--- Supplied information ---
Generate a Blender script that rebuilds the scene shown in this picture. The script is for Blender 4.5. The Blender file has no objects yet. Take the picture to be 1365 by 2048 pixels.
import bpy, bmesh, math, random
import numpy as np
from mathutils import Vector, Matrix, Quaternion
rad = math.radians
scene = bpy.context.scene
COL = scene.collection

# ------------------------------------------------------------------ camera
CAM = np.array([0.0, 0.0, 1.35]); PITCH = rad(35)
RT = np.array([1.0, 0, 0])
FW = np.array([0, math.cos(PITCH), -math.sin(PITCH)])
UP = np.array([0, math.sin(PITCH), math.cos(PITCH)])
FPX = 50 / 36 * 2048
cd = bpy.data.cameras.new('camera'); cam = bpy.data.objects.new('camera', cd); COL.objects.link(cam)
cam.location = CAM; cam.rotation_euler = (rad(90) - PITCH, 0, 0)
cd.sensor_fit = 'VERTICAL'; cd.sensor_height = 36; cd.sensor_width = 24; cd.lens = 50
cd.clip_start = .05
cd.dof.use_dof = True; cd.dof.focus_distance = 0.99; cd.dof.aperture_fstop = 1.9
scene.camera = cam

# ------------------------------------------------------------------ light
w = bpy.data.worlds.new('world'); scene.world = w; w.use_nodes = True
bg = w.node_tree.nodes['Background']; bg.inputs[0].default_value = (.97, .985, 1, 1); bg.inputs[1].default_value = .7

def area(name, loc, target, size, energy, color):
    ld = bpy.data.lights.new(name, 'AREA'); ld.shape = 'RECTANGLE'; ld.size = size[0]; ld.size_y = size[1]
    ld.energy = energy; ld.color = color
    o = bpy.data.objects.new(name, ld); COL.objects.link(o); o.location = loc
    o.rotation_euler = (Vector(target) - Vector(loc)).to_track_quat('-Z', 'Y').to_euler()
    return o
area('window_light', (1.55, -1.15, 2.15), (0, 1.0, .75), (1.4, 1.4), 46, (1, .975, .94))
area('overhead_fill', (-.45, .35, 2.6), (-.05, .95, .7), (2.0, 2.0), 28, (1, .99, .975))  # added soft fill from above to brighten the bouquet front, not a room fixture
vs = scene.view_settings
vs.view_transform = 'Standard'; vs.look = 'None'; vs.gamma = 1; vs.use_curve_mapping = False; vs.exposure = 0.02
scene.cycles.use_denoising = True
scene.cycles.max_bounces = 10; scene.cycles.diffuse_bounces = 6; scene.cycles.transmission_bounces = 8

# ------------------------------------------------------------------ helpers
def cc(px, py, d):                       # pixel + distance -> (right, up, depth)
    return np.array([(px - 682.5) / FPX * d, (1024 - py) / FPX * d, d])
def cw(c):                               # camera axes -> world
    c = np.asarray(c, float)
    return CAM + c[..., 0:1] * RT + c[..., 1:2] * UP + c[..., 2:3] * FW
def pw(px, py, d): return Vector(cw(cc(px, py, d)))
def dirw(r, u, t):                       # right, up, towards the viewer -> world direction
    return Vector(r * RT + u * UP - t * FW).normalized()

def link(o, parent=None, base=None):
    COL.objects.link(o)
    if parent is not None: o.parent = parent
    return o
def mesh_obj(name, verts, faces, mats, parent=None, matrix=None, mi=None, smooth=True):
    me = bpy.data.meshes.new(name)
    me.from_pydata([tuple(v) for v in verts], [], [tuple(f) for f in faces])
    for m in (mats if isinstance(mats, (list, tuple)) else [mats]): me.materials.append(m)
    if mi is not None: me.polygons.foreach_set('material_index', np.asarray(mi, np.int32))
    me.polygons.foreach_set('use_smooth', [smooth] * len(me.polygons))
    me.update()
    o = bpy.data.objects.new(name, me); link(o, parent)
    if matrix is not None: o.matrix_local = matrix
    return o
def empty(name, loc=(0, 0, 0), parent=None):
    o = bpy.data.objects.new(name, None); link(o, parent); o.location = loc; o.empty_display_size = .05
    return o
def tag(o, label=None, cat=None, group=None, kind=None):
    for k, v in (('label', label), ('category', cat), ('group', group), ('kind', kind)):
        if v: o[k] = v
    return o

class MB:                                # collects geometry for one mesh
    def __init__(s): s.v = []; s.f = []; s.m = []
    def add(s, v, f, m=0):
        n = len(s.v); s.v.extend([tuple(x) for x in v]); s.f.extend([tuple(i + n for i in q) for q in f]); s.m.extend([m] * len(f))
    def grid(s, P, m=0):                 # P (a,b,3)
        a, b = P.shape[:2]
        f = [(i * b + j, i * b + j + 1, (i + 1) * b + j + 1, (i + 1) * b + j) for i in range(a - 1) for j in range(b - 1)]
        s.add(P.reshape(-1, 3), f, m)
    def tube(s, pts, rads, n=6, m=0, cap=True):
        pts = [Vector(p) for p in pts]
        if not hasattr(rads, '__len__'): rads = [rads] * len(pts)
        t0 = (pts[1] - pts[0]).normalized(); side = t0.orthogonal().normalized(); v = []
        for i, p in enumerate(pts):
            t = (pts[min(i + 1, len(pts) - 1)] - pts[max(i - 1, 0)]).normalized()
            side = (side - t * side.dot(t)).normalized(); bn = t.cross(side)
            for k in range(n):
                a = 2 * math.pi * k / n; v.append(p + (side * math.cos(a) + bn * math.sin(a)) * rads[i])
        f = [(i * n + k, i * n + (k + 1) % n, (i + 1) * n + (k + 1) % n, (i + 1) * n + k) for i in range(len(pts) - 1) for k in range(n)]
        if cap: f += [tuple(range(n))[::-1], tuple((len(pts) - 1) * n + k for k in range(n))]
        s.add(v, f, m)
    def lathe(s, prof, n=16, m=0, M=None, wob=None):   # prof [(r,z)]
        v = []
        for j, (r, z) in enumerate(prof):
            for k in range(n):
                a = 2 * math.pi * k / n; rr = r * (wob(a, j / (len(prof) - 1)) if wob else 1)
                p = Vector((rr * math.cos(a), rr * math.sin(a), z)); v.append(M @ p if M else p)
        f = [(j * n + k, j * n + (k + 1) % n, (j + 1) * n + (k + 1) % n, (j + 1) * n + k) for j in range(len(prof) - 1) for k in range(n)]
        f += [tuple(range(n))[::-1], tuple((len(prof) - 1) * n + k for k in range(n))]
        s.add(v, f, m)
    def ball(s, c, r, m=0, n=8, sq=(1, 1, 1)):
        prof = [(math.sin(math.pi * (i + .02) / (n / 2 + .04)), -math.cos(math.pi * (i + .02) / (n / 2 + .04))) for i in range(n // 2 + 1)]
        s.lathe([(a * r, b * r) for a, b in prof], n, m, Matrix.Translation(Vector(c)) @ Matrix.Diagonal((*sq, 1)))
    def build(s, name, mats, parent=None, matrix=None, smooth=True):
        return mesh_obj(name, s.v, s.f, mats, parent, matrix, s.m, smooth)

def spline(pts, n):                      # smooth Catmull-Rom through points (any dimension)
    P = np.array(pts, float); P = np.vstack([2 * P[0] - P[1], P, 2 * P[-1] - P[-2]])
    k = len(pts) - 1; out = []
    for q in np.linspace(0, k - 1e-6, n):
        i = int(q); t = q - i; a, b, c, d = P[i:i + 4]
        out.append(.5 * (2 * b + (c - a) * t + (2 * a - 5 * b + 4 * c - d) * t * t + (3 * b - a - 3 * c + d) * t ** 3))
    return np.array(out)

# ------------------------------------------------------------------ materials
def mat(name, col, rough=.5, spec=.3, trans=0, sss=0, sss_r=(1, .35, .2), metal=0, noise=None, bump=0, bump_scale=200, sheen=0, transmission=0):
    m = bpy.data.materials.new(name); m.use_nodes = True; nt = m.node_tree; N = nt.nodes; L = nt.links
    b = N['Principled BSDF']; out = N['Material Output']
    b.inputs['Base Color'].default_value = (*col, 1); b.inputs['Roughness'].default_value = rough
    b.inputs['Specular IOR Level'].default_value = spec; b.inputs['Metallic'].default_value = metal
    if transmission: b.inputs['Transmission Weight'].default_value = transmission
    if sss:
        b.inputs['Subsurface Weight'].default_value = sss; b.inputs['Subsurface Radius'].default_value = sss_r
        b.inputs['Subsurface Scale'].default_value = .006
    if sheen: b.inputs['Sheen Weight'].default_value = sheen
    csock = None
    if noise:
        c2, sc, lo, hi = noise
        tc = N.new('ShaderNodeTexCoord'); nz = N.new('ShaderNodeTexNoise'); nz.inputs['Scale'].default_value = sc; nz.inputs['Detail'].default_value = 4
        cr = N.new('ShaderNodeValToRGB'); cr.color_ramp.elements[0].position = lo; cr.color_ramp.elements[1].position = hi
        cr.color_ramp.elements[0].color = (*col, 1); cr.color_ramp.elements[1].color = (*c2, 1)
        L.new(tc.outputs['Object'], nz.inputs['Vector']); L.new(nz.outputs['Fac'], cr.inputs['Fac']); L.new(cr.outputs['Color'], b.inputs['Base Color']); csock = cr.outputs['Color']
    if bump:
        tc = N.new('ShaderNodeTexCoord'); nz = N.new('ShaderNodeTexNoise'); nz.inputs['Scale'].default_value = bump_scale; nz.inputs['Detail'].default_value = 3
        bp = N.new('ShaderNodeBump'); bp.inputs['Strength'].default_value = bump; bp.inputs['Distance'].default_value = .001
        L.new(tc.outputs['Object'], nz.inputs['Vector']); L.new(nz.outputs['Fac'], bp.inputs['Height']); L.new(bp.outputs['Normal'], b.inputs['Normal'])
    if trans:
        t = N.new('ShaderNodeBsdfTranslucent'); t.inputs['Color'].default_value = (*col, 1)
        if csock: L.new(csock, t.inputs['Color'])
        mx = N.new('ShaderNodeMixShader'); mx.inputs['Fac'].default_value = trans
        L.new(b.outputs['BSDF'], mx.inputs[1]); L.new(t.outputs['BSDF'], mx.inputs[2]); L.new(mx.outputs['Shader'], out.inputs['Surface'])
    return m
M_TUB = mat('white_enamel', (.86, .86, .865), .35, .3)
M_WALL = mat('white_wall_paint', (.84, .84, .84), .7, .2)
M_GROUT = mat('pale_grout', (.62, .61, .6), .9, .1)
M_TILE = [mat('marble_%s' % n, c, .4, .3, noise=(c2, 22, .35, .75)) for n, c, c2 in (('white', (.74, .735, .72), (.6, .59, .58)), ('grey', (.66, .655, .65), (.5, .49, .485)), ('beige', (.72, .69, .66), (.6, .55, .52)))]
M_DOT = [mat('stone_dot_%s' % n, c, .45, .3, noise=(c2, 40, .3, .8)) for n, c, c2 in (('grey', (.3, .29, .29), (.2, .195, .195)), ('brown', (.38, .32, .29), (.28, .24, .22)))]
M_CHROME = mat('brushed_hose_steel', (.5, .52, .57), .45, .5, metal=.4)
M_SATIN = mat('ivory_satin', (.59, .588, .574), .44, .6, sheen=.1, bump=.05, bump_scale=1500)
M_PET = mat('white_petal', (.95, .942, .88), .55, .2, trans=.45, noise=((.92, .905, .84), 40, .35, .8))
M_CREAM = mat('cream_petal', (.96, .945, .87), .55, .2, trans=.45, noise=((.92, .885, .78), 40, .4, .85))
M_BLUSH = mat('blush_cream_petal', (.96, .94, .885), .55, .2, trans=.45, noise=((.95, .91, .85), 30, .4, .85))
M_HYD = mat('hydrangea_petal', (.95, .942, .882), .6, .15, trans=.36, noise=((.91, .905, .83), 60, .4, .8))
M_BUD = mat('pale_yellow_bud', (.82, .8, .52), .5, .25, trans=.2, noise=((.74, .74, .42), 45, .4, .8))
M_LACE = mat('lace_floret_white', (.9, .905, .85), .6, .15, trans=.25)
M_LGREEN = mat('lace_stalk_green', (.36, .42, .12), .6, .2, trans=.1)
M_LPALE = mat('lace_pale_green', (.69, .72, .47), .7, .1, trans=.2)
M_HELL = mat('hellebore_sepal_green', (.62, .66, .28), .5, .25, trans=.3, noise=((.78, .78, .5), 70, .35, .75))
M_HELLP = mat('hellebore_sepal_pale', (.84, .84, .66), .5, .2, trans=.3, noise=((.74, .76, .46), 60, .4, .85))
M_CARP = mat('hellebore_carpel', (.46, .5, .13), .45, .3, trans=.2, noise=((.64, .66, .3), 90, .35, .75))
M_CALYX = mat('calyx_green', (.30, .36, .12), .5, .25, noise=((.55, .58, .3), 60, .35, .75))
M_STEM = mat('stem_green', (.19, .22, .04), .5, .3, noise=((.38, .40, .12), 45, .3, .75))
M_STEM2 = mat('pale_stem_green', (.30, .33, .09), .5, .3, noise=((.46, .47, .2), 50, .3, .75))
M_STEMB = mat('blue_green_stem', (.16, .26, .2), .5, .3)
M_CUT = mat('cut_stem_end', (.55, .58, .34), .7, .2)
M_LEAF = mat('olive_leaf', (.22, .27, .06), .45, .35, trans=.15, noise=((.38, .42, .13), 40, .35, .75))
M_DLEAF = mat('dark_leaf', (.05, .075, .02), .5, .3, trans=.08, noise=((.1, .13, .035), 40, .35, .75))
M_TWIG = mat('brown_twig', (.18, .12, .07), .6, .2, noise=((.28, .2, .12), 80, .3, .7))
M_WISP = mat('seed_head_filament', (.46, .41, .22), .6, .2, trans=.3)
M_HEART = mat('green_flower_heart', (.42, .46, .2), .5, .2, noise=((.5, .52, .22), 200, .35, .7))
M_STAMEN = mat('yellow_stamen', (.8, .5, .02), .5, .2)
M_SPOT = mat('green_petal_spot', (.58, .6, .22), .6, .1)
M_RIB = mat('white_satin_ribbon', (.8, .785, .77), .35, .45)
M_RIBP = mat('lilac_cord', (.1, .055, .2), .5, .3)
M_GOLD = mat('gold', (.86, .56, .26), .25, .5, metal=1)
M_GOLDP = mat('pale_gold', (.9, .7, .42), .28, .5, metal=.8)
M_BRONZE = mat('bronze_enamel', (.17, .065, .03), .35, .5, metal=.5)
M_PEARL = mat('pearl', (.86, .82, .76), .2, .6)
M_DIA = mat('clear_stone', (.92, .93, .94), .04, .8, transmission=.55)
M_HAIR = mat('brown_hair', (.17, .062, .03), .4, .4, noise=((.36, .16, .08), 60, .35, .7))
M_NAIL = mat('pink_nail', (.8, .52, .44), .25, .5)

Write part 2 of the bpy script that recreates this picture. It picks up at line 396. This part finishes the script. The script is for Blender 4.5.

--- What this task involves ---
Set out every line from the material that contains the string "picture".

--- Response ---
Generate a Blender script that rebuilds the scene shown in this picture. The script is for Blender 4.5. The Blender file has no objects yet. Take the picture to be 1365 by 2048 pixels.
Write part 2 of the bpy script that recreates this picture. It picks up at line 396. This part finishes the script. The script is for Blender 4.5.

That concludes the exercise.